(sr)/ textual analisis – Ecofeminist Natures. Race, Gender, Feminist Theory and Political Action

I am very interested in the emergence of different theories related to environmentalism and ecology to help the fashion industry develop into a more sustainable future.
What is ecofeminism? Is it a movement which promotes patriarchal stereotypes of nurturing Earth Mothers? Is it a movement only for white women? Is it the best hope for addressing global environmental problems? Ecofeminist theories are influential in several disciplines with a focus on “applied” scholarship, such as development studies and natural resource sciences. Feminist artist creating environmental art are reading ecofeminist theories. And young women, who frequents are deeply concerned about environmental questions, are often introduced to feminist arguments through exposure to ecofeminist theory.
Ecofeminism is a movement that makes connections between environmentalism and Feminisms; more precisely, it articulates the theory that the ideologies that authorize injustices based on gender, race, and class are related to the ideologies that sanction the exploitation and degradation of the environment.
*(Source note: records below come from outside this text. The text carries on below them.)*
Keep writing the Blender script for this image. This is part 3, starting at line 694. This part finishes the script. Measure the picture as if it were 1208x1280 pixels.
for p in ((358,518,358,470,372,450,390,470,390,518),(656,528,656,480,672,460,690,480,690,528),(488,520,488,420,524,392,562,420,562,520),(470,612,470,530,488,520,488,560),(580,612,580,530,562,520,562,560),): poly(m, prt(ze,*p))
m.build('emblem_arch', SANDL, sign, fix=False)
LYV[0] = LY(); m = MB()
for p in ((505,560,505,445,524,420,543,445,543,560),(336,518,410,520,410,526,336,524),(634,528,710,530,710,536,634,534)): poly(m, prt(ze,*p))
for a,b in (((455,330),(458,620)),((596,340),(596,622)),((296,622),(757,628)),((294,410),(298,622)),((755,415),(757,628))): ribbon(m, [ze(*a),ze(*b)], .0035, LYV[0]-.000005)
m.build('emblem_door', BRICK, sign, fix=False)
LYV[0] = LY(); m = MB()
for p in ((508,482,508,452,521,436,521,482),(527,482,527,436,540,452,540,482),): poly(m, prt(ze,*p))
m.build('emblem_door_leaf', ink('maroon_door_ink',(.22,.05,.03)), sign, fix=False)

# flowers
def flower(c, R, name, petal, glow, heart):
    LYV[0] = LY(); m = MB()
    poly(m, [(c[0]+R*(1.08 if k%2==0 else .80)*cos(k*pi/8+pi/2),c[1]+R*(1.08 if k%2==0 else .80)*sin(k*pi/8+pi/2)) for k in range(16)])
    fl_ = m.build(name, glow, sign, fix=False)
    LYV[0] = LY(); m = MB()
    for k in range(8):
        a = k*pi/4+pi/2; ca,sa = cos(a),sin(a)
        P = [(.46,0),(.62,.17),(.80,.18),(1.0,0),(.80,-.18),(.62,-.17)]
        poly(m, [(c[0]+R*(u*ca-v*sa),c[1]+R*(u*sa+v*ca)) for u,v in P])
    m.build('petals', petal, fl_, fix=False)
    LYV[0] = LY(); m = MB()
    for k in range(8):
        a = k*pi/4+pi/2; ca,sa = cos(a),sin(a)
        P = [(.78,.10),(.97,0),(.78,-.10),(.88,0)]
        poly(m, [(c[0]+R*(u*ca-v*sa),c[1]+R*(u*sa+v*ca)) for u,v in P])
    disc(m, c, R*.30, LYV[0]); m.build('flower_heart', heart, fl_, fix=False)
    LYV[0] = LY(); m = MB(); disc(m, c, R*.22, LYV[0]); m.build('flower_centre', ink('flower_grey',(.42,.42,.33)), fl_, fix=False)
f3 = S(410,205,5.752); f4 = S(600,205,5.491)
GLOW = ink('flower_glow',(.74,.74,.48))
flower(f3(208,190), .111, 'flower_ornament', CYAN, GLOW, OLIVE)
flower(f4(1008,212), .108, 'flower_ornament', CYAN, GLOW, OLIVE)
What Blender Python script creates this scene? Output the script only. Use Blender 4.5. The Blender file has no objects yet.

Ecofeminism has roots in both feminism and environmentalism. Environmentalism is one of the most popular and significant locations for radical politics today; it attracts people because of the seemingly apocalyptic nature of our ecological crises and the many ways in which environmental problems affect people’s daily lives, as well as the sense of its global relevance. As a feminist movement, ecofeminism reworks as a political status for women so as to include the effects on the environment of feminizing nature.
The Ecofeminist Perspectives: Culture, Nature, Theory Conference in March 1987 was an embodiment of the sharp conflict between theorists of ecofeminism and deep ecology that had proceeded the conference and continued after it, as well as of the conflicts over sexism within radical environmentalist groups inspired by deep ecology. Deep ecology is a radical environmentalist philosophy formulated primarily by Arne Naess, Bill Devall, George Sessions, and Warwick Fox. Its central point is that environmental problems stem from anthropocentricity, a human-centred ideological position. Thus, environmental problems can only be solved by takin a biocentric or ecocentric approach, one that puts the needs of nature first, or at least on a parallel with human needs. Though deep ecology has had an abiding influence on a number of activist-oriented movements, it remains primarily an intellectual movement.
Deep ecology’s desire to rid society of the need for the “domination and control of nature” would seem to ally it with ecofeminist concerns, but, as Jim Cheney argues, “deep ecological attempts to overcome human (really masculine) alienation from nature fail In the end because they are unable to overcome a masculine sense of self and the kinds of ethical theory that go along with this sense of self”. The “oceanic feeling of fusion” with nature promoted by deep ecologists is just the flip side of a dualism that allows only two choices in out relationship with nature (and with other human beings): “either we ‘respond to nature as part of ourselves’ or we treat it ‘as a stranger or alien available for exploitation’… We have either atomistically defined selfs who are strangers to one another or one gigantic self”.